Volgens de kantonrechter staat ook vast dat niet is gebleken dat werkgever aan werknemer een toezegging heeft gedaan over de termijn waarbinnen hij tekeningsbevoegd zou worden. De werkgever heeft immers aangetoond dat het geen vanzelfsprekendheid is dat een werknemer na afronding van de studie direct tekeningsbevoegd wordt. Tot slot acht de kantonrechter het van belang dat de werknemer op eigen initiatief heeft besloten om de tweede opleiding te volgen.

Studiekostenbeding rechtsgeldig overeengekomen

De kantonrechter komt tot het oordeel dat de studies niet aangemerkt kunnen worden als noodzakelijke opleiding. Dit heeft tot gevolg dat het studiekostenbeding rechtsgeldig is overeengekomen en werknemer verplicht is de studiekosten (deels) aan werkgever terug te betalen.

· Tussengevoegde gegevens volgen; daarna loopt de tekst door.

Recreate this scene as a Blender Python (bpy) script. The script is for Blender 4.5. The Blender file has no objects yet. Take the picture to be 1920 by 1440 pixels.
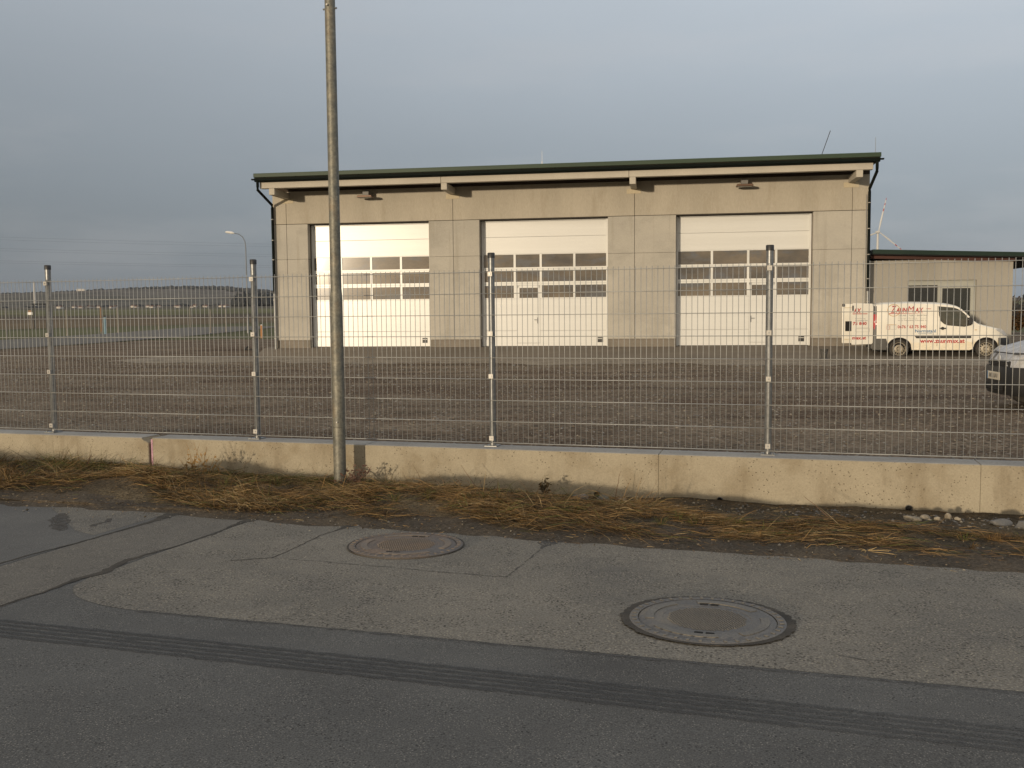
import bpy, bmesh, math, random
import numpy as np
from mathutils import Vector, Matrix

rnd = random.Random(7)
rng = np.random.default_rng(11)
PI = math.pi
sc = bpy.context.scene
COL = sc.collection

# ------------------------------------------------------------------ camera, sky, sun, exposure
EYE = 1.469
cam = bpy.data.cameras.new('camera')
cam.sensor_width = 36.0
cam.sensor_fit = 'HORIZONTAL'
cam.lens = 36.0 * 1780 / 1920
cam.clip_start = 0.05
cam.clip_end = 12000
camo = bpy.data.objects.new('camera', cam)
COL.objects.link(camo)
PITCH, ROLL = 0.0714, -0.0085
_f = Vector((0, math.cos(PITCH), -math.sin(PITCH)))
_u = Vector((0, math.sin(PITCH), math.cos(PITCH)))
_r = Vector((1, 0, 0))
r2 = math.cos(ROLL) * _r + math.sin(ROLL) * _u
u2 = -math.sin(ROLL) * _r + math.cos(ROLL) * _u
m = Matrix((r2, u2, -_f)).transposed().to_4x4()
m.translation = Vector((0, 0, EYE))
camo.matrix_world = m
sc.camera = camo

SUN_AZ, SUN_EL = math.radians(213.0), math.radians(4.6)
w = bpy.data.worlds.new('World')
sc.world = w
w.use_nodes = True
nt = w.node_tree
nt.nodes.clear()
out = nt.nodes.new('ShaderNodeOutputWorld')
bg = nt.nodes.new('ShaderNodeBackground')
sky = nt.nodes.new('ShaderNodeTexSky')
sky.sky_type = 'NISHITA'
sky.sun_disc = False
sky.sun_elevation = SUN_EL
sky.sun_rotation = SUN_AZ
sky.altitude = 200
sky.dust_density = 2.0
bg.inputs['Strength'].default_value = 0.10
tc = nt.nodes.new('ShaderNodeTexCoord')
sep = nt.nodes.new('ShaderNodeSeparateXYZ')
nt.links.new(tc.outputs['Generated'], sep.inputs[0])
ramp = nt.nodes.new('ShaderNodeValToRGB')          # layer of even high cloud, brighter overhead
cr = ramp.color_ramp
cr.elements[0].position = 0.0
cr.elements[0].color = (1.80, 2.20, 2.68, 1)
cr.elements[1].position = 1.0
cr.elements[1].color = (7.0, 7.3, 7.7, 1)
e = cr.elements.new(0.10); e.color = (2.55, 2.95, 3.42, 1)
e = cr.elements.new(0.30); e.color = (4.65, 5.15, 5.72, 1)
e = cr.elements.new(0.55); e.color = (5.4, 5.9, 6.5, 1)
nt.links.new(sep.outputs['Z'], ramp.inputs[0])
mp = nt.nodes.new('ShaderNodeMapping')
mp.inputs['Scale'].default_value = (1.1, 1.1, 3.2)
nt.links.new(tc.outputs['Generated'], mp.inputs[0])
cn = nt.nodes.new('ShaderNodeTexNoise')
cn.inputs['Scale'].default_value = 2.2
cn.inputs['Detail'].default_value = 4
cn.inputs['Roughness'].default_value = 0.5
nt.links.new(mp.outputs[0], cn.inputs['Vector'])
cm = nt.nodes.new('ShaderNodeMapRange')
cm.inputs['From Min'].default_value = 0.35
cm.inputs['From Max'].default_value = 0.68
cm.inputs['To Min'].default_value = 0.985
cm.inputs['To Max'].default_value = 1.03
nt.links.new(cn.outputs['Fac'], cm.inputs['Value'])
cmul = nt.nodes.new('ShaderNodeVectorMath')
cmul.operation = 'SCALE'
mp2 = nt.nodes.new('ShaderNodeMapping')
mp2.inputs['Scale'].default_value = (1.0, 1.0, 4.5)
mp2.inputs['Location'].default_value = (0.35, 0.1, 0.0)
nt.links.new(tc.outputs['Generated'], mp2.inputs[0])
cb = nt.nodes.new('ShaderNodeTexNoise')             # soft banks of cloud
cb.inputs['Scale'].default_value = 3.6
cb.inputs['Detail'].default_value = 6
cb.inputs['Roughness'].default_value = 0.55
nt.links.new(mp2.outputs[0], cb.inputs['Vector'])
cbr = nt.nodes.new('ShaderNodeMapRange')
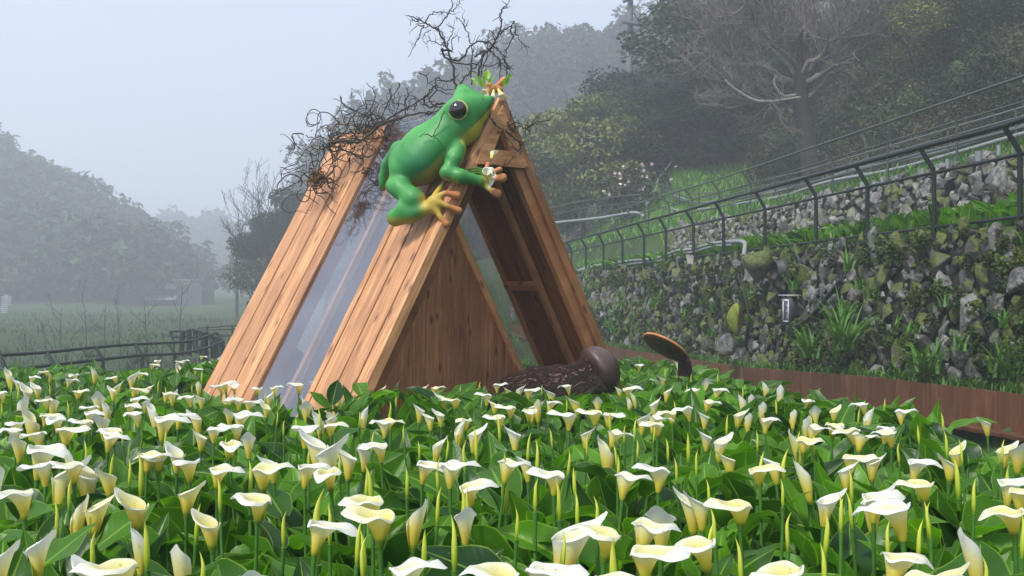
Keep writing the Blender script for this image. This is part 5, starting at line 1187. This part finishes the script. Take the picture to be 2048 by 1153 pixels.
def bud(seed, H=.115, Rr=.0095):
    rs = np.random.RandomState(seed); k = 10; v = np.linspace(0, 1, 14); rad = Rr * (np.sin(np.clip(v * 1.0 + .02, 0, 1) ** .75 * math.pi) ** .8 * .9 + .35 * (1 - v)) + .0006; bend = rs.uniform(.002, .016) * np.clip((v - .6) / .4, 0, 1) ** 2
    a = np.arange(k) * 2 * math.pi / k; V = np.stack([np.outer(rad, np.cos(a)) * .85 + bend[:, None], np.outer(rad, np.sin(a)), np.repeat((H * v)[:, None], k, 1)], -1).reshape(-1, 3)
    Fc = np.array([[q * k + p_, q * k + (p_ + 1) % k, (q + 1) * k + (p_ + 1) % k, (q + 1) * k + p_] for q in range(13) for p_ in range(k)])
    c = np.repeat(np.c_[v, np.ones(14), np.zeros(14)], k, 0); return V, Fc, c
STEM_L = .80
CV = {'open': [], 'half': [], 'roll': [], 'bud': []}
def mdata(g, name, mat): return mesh_only(g, name, mat)
for kind, n in (('open', 9), ('half', 6), ('roll', 4), ('bud', 5)):
    for q in range(n):
        rs = np.random.RandomState(100 + q * 7 + len(kind)); tilt = rs.uniform(.0, .17) * (1 if kind == 'open' else .6) * rs.choice([-1, 1, 1]); Rm = rotm(0, tilt, rs.uniform(-.15, .15)); base = np.array([0, 0, STEM_L - .0])
        if kind == 'bud': V, Fc, c = bud(q, rs.uniform(.10, .14), rs.uniform(.0055, .0075)); W_, H_2 = .02, .12
        else: V, Fc, c = spathe(kind, q, .13, rs.uniform(.092, .115)); W_, H_2 = .13, .1
        V = V @ Rm.T + base; g = G(); g.add(V, Fc, c); sp_ = mdata(g, 'spathe', M['spathe']); top = V[:, 2].max(); 
        g = G(); bx_, by_ = rs.uniform(-.05, .05, 2); P = smooth_path([(bx_, by_, 0), (bx_ * .6, by_ * .6, STEM_L * .5), (bx_ * .12, by_ * .1, STEM_L * .88), (0, 0, STEM_L + .004)], 3); tube(g, P, np.interp(np.linspace(0, 1, len(P)), [0, .85, 1], [.0075, .006, .0088]), 7); st = mdata(g, 'stem', M['stem']); sx = None
        if kind in ('open', 'half'):
            g = G(); A_ = np.array([[0, 0, .012], [.001, 0, .04], [.002, 0, .066]]) @ Rm.T + base; tube(g, smooth_path(A_, 3), [.004, .005, .0055, .0055, .005, .004, .002], 7); sx = mdata(g, 'spadix', M['spadix'])
        CV[kind].append((sp_, st, sx, top, V[:, 0].max() - V[:, 0].min()))
def rim_h(d): return .321 + .045 * d
def depth_of(py): return 631.0 / (py - 655.5) if py > 662 else 60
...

Afhankelijk van individuele feiten en/of omstandigheden

Deze eerste rechterlijke uitspraak over de geldigheid van het studiekostenbeding sinds de inwerkingtreding van de Wet TVA maakt duidelijk dat de rechter waarde hecht aan de individuele omstandigheden van het geval. Welke scholingen worden aangemerkt als verplichte scholingen is dus niet in beton gegoten, maar kan afhankelijk zijn van individuele feiten en/of omstandigheden.